L’orrore consiste non tanto o non solamente nella scena della morte in diretta, quanto nella indifferenza della folla che assiste passiva senza intervenire e si assiepa a tragedia avvenuta attorno al corpo martoriato con morbosa curiosità riprendendo la scena con i telefonini, e nel cinismo del reporter che, tra scegliere di impiegare il tempo disponibile per tentare di salvare un suo simile o impiegarlo per scattare 59 fotogrammi che gli avrebbero consegnato un macabro scoop, non ha avuto esitazioni, ha privilegiato lo scoop. E’ l’orrore di una umanità perduta che respinge gli impulsi dei neuroni specchio e abdica alla propria natura barattandola con le oscene esigenze di un mercato privo di scrupoli e di ancoraggi morali.

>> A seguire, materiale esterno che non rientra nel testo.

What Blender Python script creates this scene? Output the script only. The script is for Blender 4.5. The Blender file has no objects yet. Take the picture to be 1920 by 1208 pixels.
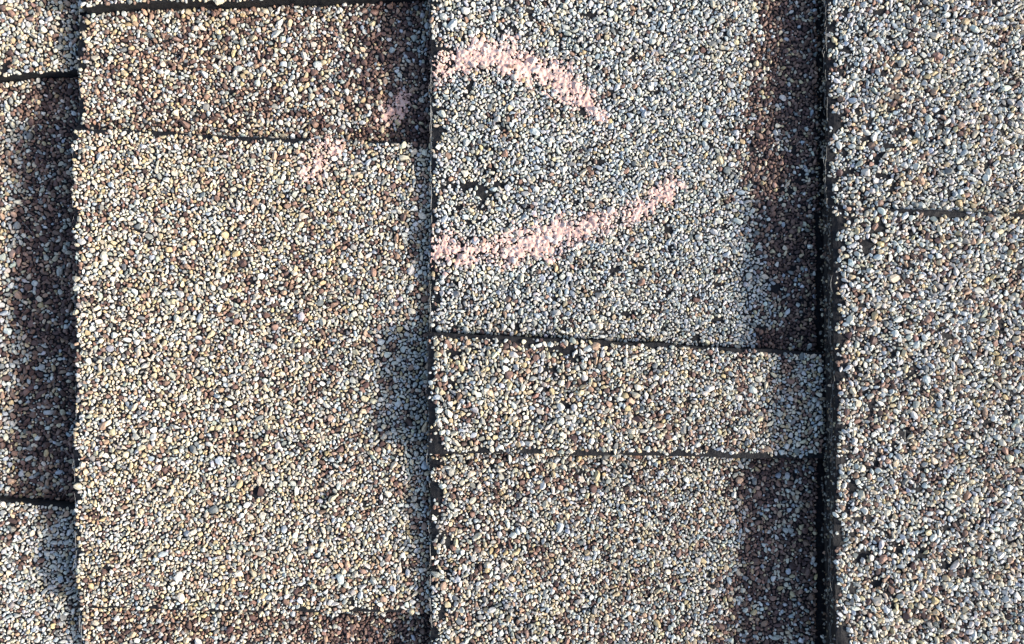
import bpy, math, random
import numpy as np

# ------------------------------------------------------------------ scale and camera
S = 0.00016                      # metres per layout unit (one unit = 0.16 mm on the roof)
CX, CY, D = 960.0, 604.0, 1500.0 # point under the camera, camera height
ZREF = 34.0
sc = bpy.context.scene
def W(x, y, z):                  # layout (x right, y down the photo) -> metres
    return ((x-CX)*S, (CY-y)*S, z*S)

cam = bpy.data.cameras.new('camera'); camo = bpy.data.objects.new('camera', cam)
sc.collection.objects.link(camo); sc.camera = camo
camo.location = (0, 0, (ZREF+D)*S); camo.rotation_euler = (0, 0, 0)
cam.sensor_width = 36; cam.lens = 36*D/1920.0
cam.clip_start = 0.01; cam.clip_end = 200

SUN_EL, SUN_AZ = 24.0, -10.0     # azimuth from +x (right of photo), slightly from below
world = bpy.data.worlds.new('World'); sc.world = world; world.use_nodes = True
nt = world.node_tree; bg = nt.nodes['Background']
sky = nt.nodes.new('ShaderNodeTexSky'); sky.sky_type = 'NISHITA'; sky.sun_disc = False
sky.sun_elevation = math.radians(SUN_EL); sky.sun_rotation = math.radians(90-SUN_AZ)
sky.dust_density = 2.0; sky.ozone_density = .8; sky.air_density = .9
nt.links.new(sky.outputs[0], bg.inputs[0]); bg.inputs[1].default_value = 0.15
sl = bpy.data.lights.new('sun', 'SUN'); sl.energy = 2.8; sl.angle = math.radians(5); sl.color = (1, .94, .85)
so = bpy.data.objects.new('sun', sl); sc.collection.objects.link(so)
so.rotation_euler = (0, math.radians(90-SUN_EL), math.radians(SUN_AZ)); so.location = (1, -.2, .5)
sc.view_settings.view_transform = 'Standard'; sc.view_settings.look = 'None'
sc.view_settings.exposure = 0.84; sc.view_settings.gamma = 1

rng = np.random.default_rng(7); random.seed(7)

# ------------------------------------------------------------------ helpers
def srgb(r, g, b):
    c = np.array([r, g, b])/255.0
    return np.where(c <= .04045, c/12.92, ((c+.055)/1.055)**2.4)
_tab = rng.random((256, 256)).astype(np.float64)
def vnoise(x, y, s, o=0):
    x = np.asarray(x, float)/s+o*17.3+500; y = np.asarray(y, float)/s+o*9.7+500
    xi = np.floor(x).astype(int); yi = np.floor(y).astype(int); fx = x-xi; fy = y-yi
    fx = fx*fx*(3-2*fx); fy = fy*fy*(3-2*fy)
    t = lambda a, b: _tab[(a+o*31) % 256, (b+o*13) % 256]
    return (t(xi, yi)*(1-fx)+t(xi+1, yi)*fx)*(1-fy)+(t(xi, yi+1)*(1-fx)+t(xi+1, yi+1)*fx)*fy
def fbm(x, y, s, o=0):
    return (vnoise(x, y, s, o)+.5*vnoise(x, y, s/2, o+1)+.25*vnoise(x, y, s/4, o+2))/1.75
def sstep(a, b, x):
    t = np.clip((np.asarray(x, float)-a)/(b-a), 0, 1); return t*t*(3-2*t)

def raw_mesh(name, V, F, mat, parent=None, cols=None, smooth=False):
    """V in layout units, F an (n,k) index array"""
    V = np.asarray(V, float); F = np.asarray(F, np.int32); k = F.shape[1]
    P = np.empty_like(V); P[:, 0] = (V[:, 0]-CX)*S; P[:, 1] = (CY-V[:, 1])*S; P[:, 2] = V[:, 2]*S
    me = bpy.data.meshes.new(name)
    me.vertices.add(len(P)); me.vertices.foreach_set('co', P.astype(np.float32).ravel())
    F = F[:, ::-1]               # the y flip turns faces over
    me.loops.add(F.size); me.loops.foreach_set('vertex_index', F.ravel())
    me.polygons.add(len(F)); me.polygons.foreach_set('loop_start', np.arange(0, F.size, k, dtype=np.int32))
    me.polygons.foreach_set('use_smooth', np.full(len(F), smooth))
    if cols is not None:
        a = me.attributes.new('tint', 'FLOAT_COLOR', 'POINT')
        c4 = np.ones((len(P), 4), np.float32); c4[:, :3] = cols; a.data.foreach_set('color', c4.ravel())
    me.update(calc_edges=True); me.materials.append(mat)
    o = bpy.data.objects.new(name, me); sc.collection.objects.link(o)
    if parent: o.parent = parent; o.matrix_parent_inverse = parent.matrix_world.inverted()
    return o
def tag(o, label=None, cat=None, group=None, kind=None):
    for k, v in (('label', label), ('category', cat), ('group', group), ('kind', kind)):
        if v: o[k] = v
    return o

# ------------------------------------------------------------------ materials
def mat(name):
    m = bpy.data.materials.new(name); m.use_nodes = True
    return m, m.node_tree, m.node_tree.nodes['Principled BSDF']
mg, t, p = mat('mineral_granules')
at = t.nodes.new('ShaderNodeAttribute'); at.attribute_name = 'tint'
tc = t.nodes.new('ShaderNodeTexCoord')
n1 = t.nodes.new('ShaderNodeTexNoise'); n1.inputs['Scale'].default_value = 1800; n1.inputs['Detail'].default_value = 3
rp = t.nodes.new('ShaderNodeMapRange'); rp.inputs[1].default_value = .3; rp.inputs[2].default_value = .7
rp.inputs[3].default_value = .80; rp.inputs[4].default_value = 1.12
mx = t.nodes.new('ShaderNodeVectorMath'); mx.operation = 'SCALE'
t.links.new(tc.outputs['Object'], n1.inputs['Vector']); t.links.new(n1.outputs[0], rp.inputs[0])
t.links.new(at.outputs['Color'], mx.inputs[0]); t.links.new(rp.outputs[0], mx.inputs['Scale'])
t.links.new(mx.outputs[0], p.inputs['Base Color'])
p.inputs['Roughness'].default_value = .55; p.inputs['Specular IOR Level'].default_value = .35

ma, t, p = mat('asphalt_coating')
tc = t.nodes.new('ShaderNodeTexCoord')
n1 = t.nodes.new('ShaderNodeTexNoise'); n1.inputs['Scale'].default_value = 700; n1.inputs['Detail'].default_value = 6
cr = t.nodes.new('ShaderNodeValToRGB')
cr.color_ramp.elements[0].color = (.008, .008, .010, 1); cr.color_ramp.elements[0].position = .35
cr.color_ramp.elements[1].color = (.020, .020, .022, 1); cr.color_ramp.elements[1].position = .75
bm_ = t.nodes.new('ShaderNodeBump'); bm_.inputs['Strength'].default_value = .8; bm_.inputs['Distance'].default_value = .0006
t.links.new(tc.outputs['Object'], n1.inputs['Vector']); t.links.new(n1.outputs[0], cr.inputs[0])
t.links.new(cr.outputs[0], p.inputs['Base Color']); t.links.new(n1.outputs[0], bm_.inputs['Height'])
t.links.new(bm_.outputs[0], p.inputs['Normal']); p.inputs['Roughness'].default_value = .75
p.inputs['Specular IOR Level'].default_value = .25

mc, t, p = mat('pink_chalk')
tc = t.nodes.new('ShaderNodeTexCoord')
n1 = t.nodes.new('ShaderNodeTexNoise'); n1.inputs['Scale'].default_value = 500; n1.inputs['Detail'].default_value = 5
cr = t.nodes.new('ShaderNodeValToRGB')
cr.color_ramp.elements[0].color = (*srgb(222, 180, 165), 1); cr.color_ramp.elements[0].position = .3
cr.color_ramp.elements[1].color = (*srgb(234, 201, 187), 1); cr.color_ramp.elements[1].position = .7
bm_ = t.nodes.new('ShaderNodeBump'); bm_.inputs['Strength'].default_value = .5; bm_.inputs['Distance'].default_value = .0004
t.links.new(tc.outputs['Object'], n1.inputs['Vector']); t.links.new(n1.outputs[0], cr.inputs[0])
t.links.new(cr.outputs[0], p.inputs['Base Color']); t.links.new(n1.outputs[0], bm_.inputs['Height'])
t.links.new(bm_.outputs[0], p.inputs['Normal']); p.inputs['Roughness'].default_value = .95
p.inputs['Specular IOR Level'].default_value = .05

mf, t, p = mat('glass_fibre'); p.inputs['Base Color'].default_value = (.30, .30, .29, 1); p.inputs['Roughness'].default_value = .5

# the rest of the roof, seen only from aside: the same mineral surface as a procedural texture
mr, t, p = mat('distant_roof_granules')
tc = t.nodes.new('ShaderNodeTexCoord')
vo = t.nodes.new('ShaderNodeTexVoronoi'); vo.inputs['Scale'].default_value = 560
vd = t.nodes.new('ShaderNodeTexVoronoi'); vd.feature = 'DISTANCE_TO_EDGE'; vd.inputs['Scale'].default_value = 560
cr = t.nodes.new('ShaderNodeValToRGB'); cr.color_ramp.interpolation = 'CONSTANT'
els = [(0, (222, 224, 220)), (.38, (226, 216, 194)), (.58, (150, 150, 146)), (.68, (214, 188, 146)), (.8, (160, 114, 90)), (.9, (98, 74, 66))]
while len(cr.color_ramp.elements) < len(els): cr.color_ramp.elements.new(.5)
for e, (po, c) in zip(cr.color_ramp.elements, els): e.position = po; e.color = (*srgb(*c), 1)
ed = t.nodes.new('ShaderNodeMapRange'); ed.inputs[1].default_value = .03; ed.inputs[2].default_value = .12
ed.inputs[3].default_value = .05
sx = t.nodes.new('ShaderNodeSeparateColor'); mm = t.nodes.new('ShaderNodeVectorMath'); mm.operation = 'SCALE'
bm_ = t.nodes.new('ShaderNodeBump'); bm_.inputs['Distance'].default_value = .001
for v in (vo, vd): t.links.new(tc.outputs['Object'], v.inputs['Vector'])
t.links.new(vo.outputs['Color'], sx.inputs[0]); t.links.new(sx.outputs[0], cr.inputs[0])
t.links.new(vd.outputs['Distance'], ed.inputs[0]); t.links.new(cr.outputs[0], mm.inputs[0])
t.links.new(ed.outputs[0], mm.inputs['Scale']); t.links.new(mm.outputs[0], p.inputs['Base Color'])
t.links.new(ed.outputs[0], bm_.inputs['Height']); t.links.new(bm_.outputs[0], p.inputs['Normal'])
p.inputs['Roughness'].default_value = .7

# ------------------------------------------------------------------ layout of the roof
X0, X1, Y0, Y1 = -260, 2180, -190, 1400        # extent of the modelled shingles
H1, T = 24.0, 30.0                              # butt height over a raised tab; tab thickness
HB = H1+T                                       # butt height of the base layer over the one below
SLAB = 22.0
def unproj(v, c, z):                            # where a point at height z really is, given where it is seen
    return c+(v-c)*(D+ZREF-z)/D
# butt lines of the four courses (as seen), and the course period
def butt_seen(i, y):
    y = np.asarray(y, float)
    if i == 0: return np.full_like(y, -598.)
    if i == 1: return np.interp(y, [-330, 236, 244, 330, 640, 900, 1100, 1160, 1540], [151, 148, 137, 136, 146, 139, 143, 153, 157])
    if i == 2: return np.interp(y, [-330, 60, 110, 608, 622, 846, 856, 1208, 1540], [802, 805, 810, 809, 801, 803, 807, 807, 809])
    if i == 3: return np.interp(y, [-330, 0, 380, 390, 600, 1208, 1540], [1551, 1553, 1556, 1562, 1566, 1563, 1562])
    return np.full_like(y, 2300.)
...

Bene ha fotografato questa nuova frontiera disumana David Carr sul New York Times parlando di “eunuchi morali che non intervengono quando il pericolo o il male si materializzano davanti a loro e segretamente tifano perché il peggio accada”. La cronaca quotidiana purtroppo dissemina il proprio cammino di episodi di cannibalismo che pur non producendo gli effetti sconvolgenti di una morte in diretta, tuttavia falcidiano ugualmente vite umane in nome di malintesi miti da celebrare. Avviene con il diritto di cronaca che sacrifica ab origine l’onorabilità degli indagati facendo della macelleria mediatica senza preoccuparsi più di tanto della obbiettività della informazione se in ballo c’è l’occasione di cavalcare il giacobinismo della gente e lucrare su notizie commercialmente redditizie.
Meno spietati del reporter del New York Post ma altrettanto efficaci nel causare vittime, i talebani dell’informazione, poietici reificanti di verità contraffatte, proliferano lasciando ogni giorno sul terreno vite irrimediabilmente segnate e reputazioni sfregiate.